Second CBD a better way to grow - John Palino
19 August 2013
Second CBD a better way to grow
At the launch of his fifth policy outline today, Auckland Mayoral candidate John Palino said, “It’s time Aucklanders were given an alternative to the sprawling intensification proposed by the Brown-led Auckland Council.
We don’t have to cram new residents into suburbs that were never designed for high intensification. We don’t have to destroy our communities and neighbourhoods. We don’t have to watch as the city we all know and love is torn apart to suit Council agenda.
There is an alternative to housing Auckland’s growing population and that is the creation of a second CBD.
If we concentrate new development within a specific area, maybe on redeveloped industrial land in Manukau, or on a Greenfield site serviced by rail or a busway, we can not only take the growth pressure out of Auckland’s suburbs, we can build a great new city where people want to live.

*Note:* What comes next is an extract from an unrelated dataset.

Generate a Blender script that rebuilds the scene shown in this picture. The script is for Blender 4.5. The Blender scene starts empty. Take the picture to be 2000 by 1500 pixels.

We can build up, reducing the need to build out. We can get the commercial sector involved to reduce the risk to ratepayers. We can design a smart city, a green city, a city that meets the needs of 21st century Auckland.
Just look at the passion of Cantabrians enthused about the rebuild of their city centre. They see the opportunity created by the rebuild, they see the jobs, they see the excitement and the amenity.
We can have that here. We’re going to need to build a whole new Christchurch in Auckland in just the next two decades. We should be as excited about this opportunity as the Cantabrians.
But the Council’s top-down, “my way or the highway” approach to growth has killed off the excitement we all should be feeling about Auckland’s future.
This is such a lost opportunity.
I want to bring back the lost promise of growth. I want to bring back Auckland’s mojo. I want to build a new city that provides new jobs and new prosperity for everyone, a city in which the world will recognize.
We don’t have to accept the destruction of our communities and neighbourhoods as an ever increasing number of residents are forced into streets that cannot meet their needs. There is another way.”